Upgrade your Raspbian Pi
Preparing the Sources
To point apt-get
at the new Raspbian version, you need to modify the file for package lists. Open /etc/apt/sources.list
in a text editor like vi, Nano (Figure 2), or Joe. Put a #
in front of the Wheezy source to disable it, and add a new line as shown in Listing 1 that points to the Jessie source. Save the changes and quit the text editor.
Listing 1
Adding a Jessie Source
deb http://mirrordirector.raspbian.org/ raspbian/ jessie main contrib non-free rpi
On a standard Raspbian system, you need to deal with two more package lists:
root@raspbi:~# ls /etc/apt/sources.list.d collabora.list raspi.list
Both files contain addresses to other Raspbian mirrors. While I was writing this article, no Jessie packages were available for the collabora source, so I opened /etc/apt/sources.list.d/collabora.list
in an editor and put a #
in front of the line starting with deb
to deactivate it. The raspi
source was working fine, so I changed it to Jessie. The file /etc/apt/sources.list.d/raspi.list
should look like this:
deb http://archive.raspberrypi.org/debian/ \ jessie main
With the following command, fetch the list of available packages for the new release:
root@raspbi:~# apt-get update Get:1 http://mirrordirector.raspbian.org \ jessie Release.gpg [490 B] Get:2 http://mirrordirector.raspbian.org \ jessie Release [14,4 kB] Get:3 http://mirrordirector.raspbian.org \ jessie/main armhf Packages [8.962 kB] ...
Step by Step
Because a full upgrade might remove a large number of packages that you might want to keep, it is recommended that you first do a minimal upgrade and then the full distribution upgrade. For the minimal system upgrade, type
sudo apt-get upgrade
The package manager is now getting new versions for those packages that can be upgraded without requiring any other packages to be removed or installed (Listing 2).
Listing 2
apt-get upgrade
root@raspbi:~# apt-get upgrade Reading package lists... Done Building dependency tree Reading state information... Done Calculating upgrade... Done The following packages will be upgraded: ... 417 upgraded, 0 newly installed, 0 to remove and 296 not upgraded. Need to get 155 MB of archives. After this operation, 11.4 MB of additional disk space will be used. Do you want to continue? [Y/n]

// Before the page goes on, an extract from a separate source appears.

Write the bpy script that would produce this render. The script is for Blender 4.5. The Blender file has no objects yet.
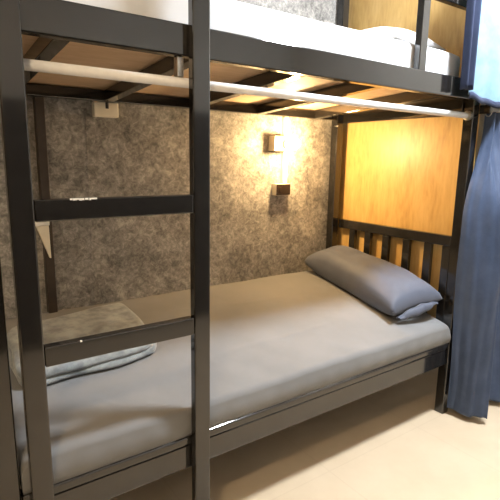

Hit return and let APT do its magic. During the installation process, you will see questions regarding the restart of existing services (Figure 3). Debconf, the configuration management tool, will also ask about the configuration or re-configuration of several packages. You can keep your existing configuration file or replace it with the package maintainer's version. To ensure system consistency it is normally a good idea to accept the new version. You can always revert to your own configuration later – the old file is still there and marked with the .dpkg-old
extension.
Once the minimal upgrade process has finished, you're ready to continue with the main part of the upgrade:
apt-get dist-upgrade
As with the previous command, you will see a list of packages that can be upgraded or removed. Sometimes the package manager needs to install new packages (usually new library versions or renamed packages) to resolve dependency issues. On my test machine, it also wanted to remove 13 packages that were no longer needed.
As soon as no more packages are listed to be updated, you should clean up by running
apt-get autoremove
to get rid of packages that were automatically installed as dependencies for some other components that are no longer needed.
Now it's time to reboot and check out that new Raspbian Jessie system.